Aim:
The material below contains a line with "Keep writing the" and a line with "4).build('tail', 'wire', star)". Copy exactly those two lines and all lines between them.
** BEGIN Supplied material **
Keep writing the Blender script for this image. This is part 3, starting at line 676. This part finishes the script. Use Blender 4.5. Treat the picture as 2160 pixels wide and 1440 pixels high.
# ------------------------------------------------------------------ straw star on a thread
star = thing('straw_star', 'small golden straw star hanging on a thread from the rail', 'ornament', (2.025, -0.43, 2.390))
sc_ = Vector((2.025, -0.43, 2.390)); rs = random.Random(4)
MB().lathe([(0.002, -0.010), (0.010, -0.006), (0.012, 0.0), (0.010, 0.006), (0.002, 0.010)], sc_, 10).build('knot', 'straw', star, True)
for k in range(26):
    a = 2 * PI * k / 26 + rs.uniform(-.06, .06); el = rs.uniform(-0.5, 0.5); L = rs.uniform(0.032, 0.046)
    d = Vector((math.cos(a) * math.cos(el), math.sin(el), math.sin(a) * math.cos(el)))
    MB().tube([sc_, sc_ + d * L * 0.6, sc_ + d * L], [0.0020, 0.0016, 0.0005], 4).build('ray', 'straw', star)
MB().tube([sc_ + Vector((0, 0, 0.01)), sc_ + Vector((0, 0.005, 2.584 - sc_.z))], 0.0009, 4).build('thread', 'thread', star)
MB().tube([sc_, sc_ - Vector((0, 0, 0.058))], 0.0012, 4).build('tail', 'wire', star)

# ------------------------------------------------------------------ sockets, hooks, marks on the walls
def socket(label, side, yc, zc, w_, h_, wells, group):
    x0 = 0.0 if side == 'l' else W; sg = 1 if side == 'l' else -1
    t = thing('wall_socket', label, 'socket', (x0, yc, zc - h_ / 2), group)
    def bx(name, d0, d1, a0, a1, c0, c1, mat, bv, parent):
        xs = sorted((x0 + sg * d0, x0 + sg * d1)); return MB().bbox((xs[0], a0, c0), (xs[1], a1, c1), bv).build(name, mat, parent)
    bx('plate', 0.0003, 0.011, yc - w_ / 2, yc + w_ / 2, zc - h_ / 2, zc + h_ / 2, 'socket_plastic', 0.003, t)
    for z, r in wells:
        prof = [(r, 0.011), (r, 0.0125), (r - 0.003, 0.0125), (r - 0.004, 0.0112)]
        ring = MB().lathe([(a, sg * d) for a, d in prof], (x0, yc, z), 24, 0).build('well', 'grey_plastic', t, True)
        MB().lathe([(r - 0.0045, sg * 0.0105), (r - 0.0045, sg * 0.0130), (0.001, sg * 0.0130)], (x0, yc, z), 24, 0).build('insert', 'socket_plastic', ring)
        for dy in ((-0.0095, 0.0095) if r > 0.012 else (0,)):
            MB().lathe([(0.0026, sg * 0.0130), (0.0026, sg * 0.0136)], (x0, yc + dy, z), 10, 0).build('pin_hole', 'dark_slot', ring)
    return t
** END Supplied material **
** BEGIN Supplied material **
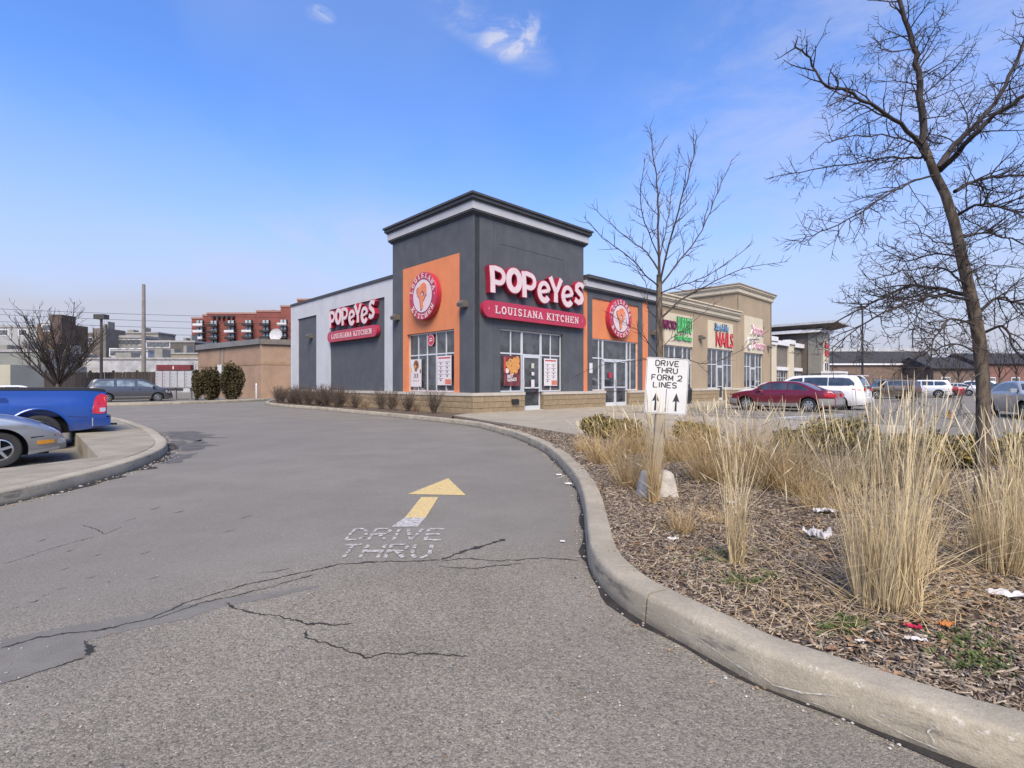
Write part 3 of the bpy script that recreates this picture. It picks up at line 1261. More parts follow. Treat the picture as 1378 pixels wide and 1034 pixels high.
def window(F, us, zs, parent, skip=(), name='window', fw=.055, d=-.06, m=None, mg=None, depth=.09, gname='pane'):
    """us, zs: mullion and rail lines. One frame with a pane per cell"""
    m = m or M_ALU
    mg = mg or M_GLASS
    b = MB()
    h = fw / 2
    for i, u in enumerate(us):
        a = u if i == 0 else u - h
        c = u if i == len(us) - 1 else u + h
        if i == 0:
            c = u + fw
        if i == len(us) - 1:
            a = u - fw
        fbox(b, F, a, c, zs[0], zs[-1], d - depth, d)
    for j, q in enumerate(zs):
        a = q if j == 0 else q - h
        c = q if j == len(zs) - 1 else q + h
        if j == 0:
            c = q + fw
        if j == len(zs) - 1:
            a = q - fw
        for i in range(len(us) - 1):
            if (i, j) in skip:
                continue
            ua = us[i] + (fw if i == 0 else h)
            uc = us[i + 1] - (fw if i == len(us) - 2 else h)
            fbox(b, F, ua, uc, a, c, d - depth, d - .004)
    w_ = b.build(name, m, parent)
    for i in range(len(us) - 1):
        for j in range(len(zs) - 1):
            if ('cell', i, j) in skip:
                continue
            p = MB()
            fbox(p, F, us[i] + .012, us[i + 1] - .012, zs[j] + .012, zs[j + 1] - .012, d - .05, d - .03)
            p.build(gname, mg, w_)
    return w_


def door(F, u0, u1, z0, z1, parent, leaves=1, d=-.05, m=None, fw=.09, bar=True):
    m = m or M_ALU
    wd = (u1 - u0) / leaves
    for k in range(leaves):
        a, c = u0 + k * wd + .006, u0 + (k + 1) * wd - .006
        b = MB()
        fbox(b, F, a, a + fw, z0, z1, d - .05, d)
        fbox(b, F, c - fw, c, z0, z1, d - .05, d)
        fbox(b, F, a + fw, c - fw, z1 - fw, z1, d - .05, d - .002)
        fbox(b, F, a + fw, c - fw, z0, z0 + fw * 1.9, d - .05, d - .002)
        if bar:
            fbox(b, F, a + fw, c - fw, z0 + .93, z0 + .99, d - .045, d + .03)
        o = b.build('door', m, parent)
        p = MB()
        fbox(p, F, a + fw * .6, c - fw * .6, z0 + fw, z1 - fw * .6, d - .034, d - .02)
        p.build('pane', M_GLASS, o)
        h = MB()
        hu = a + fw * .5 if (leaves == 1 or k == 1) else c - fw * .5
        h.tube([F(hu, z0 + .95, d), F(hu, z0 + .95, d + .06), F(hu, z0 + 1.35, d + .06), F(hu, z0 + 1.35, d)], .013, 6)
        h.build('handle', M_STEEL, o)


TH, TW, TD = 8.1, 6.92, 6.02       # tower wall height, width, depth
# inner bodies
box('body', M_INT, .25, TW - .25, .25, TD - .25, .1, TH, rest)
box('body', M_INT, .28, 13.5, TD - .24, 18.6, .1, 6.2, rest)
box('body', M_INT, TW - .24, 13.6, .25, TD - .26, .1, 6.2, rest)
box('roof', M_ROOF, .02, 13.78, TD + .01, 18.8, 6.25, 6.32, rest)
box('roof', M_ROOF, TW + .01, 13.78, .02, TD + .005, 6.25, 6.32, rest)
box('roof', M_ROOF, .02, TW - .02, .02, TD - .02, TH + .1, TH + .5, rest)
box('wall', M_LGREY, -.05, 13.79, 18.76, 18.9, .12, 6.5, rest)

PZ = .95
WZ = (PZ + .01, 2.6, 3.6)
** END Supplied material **
** BEGIN Supplied material **
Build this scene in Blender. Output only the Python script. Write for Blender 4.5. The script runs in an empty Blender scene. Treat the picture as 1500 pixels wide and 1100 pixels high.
** END Supplied material **
Task result:
Keep writing the Blender script for this image. This is part 3, starting at line 676. This part finishes the script. Use Blender 4.5. Treat the picture as 2160 pixels wide and 1440 pixels high.
# ------------------------------------------------------------------ straw star on a thread
star = thing('straw_star', 'small golden straw star hanging on a thread from the rail', 'ornament', (2.025, -0.43, 2.390))
sc_ = Vector((2.025, -0.43, 2.390)); rs = random.Random(4)
MB().lathe([(0.002, -0.010), (0.010, -0.006), (0.012, 0.0), (0.010, 0.006), (0.002, 0.010)], sc_, 10).build('knot', 'straw', star, True)
for k in range(26):
    a = 2 * PI * k / 26 + rs.uniform(-.06, .06); el = rs.uniform(-0.5, 0.5); L = rs.uniform(0.032, 0.046)
    d = Vector((math.cos(a) * math.cos(el), math.sin(el), math.sin(a) * math.cos(el)))
    MB().tube([sc_, sc_ + d * L * 0.6, sc_ + d * L], [0.0020, 0.0016, 0.0005], 4).build('ray', 'straw', star)
MB().tube([sc_ + Vector((0, 0, 0.01)), sc_ + Vector((0, 0.005, 2.584 - sc_.z))], 0.0009, 4).build('thread', 'thread', star)
MB().tube([sc_, sc_ - Vector((0, 0, 0.058))], 0.0012, 4).build('tail', 'wire', star)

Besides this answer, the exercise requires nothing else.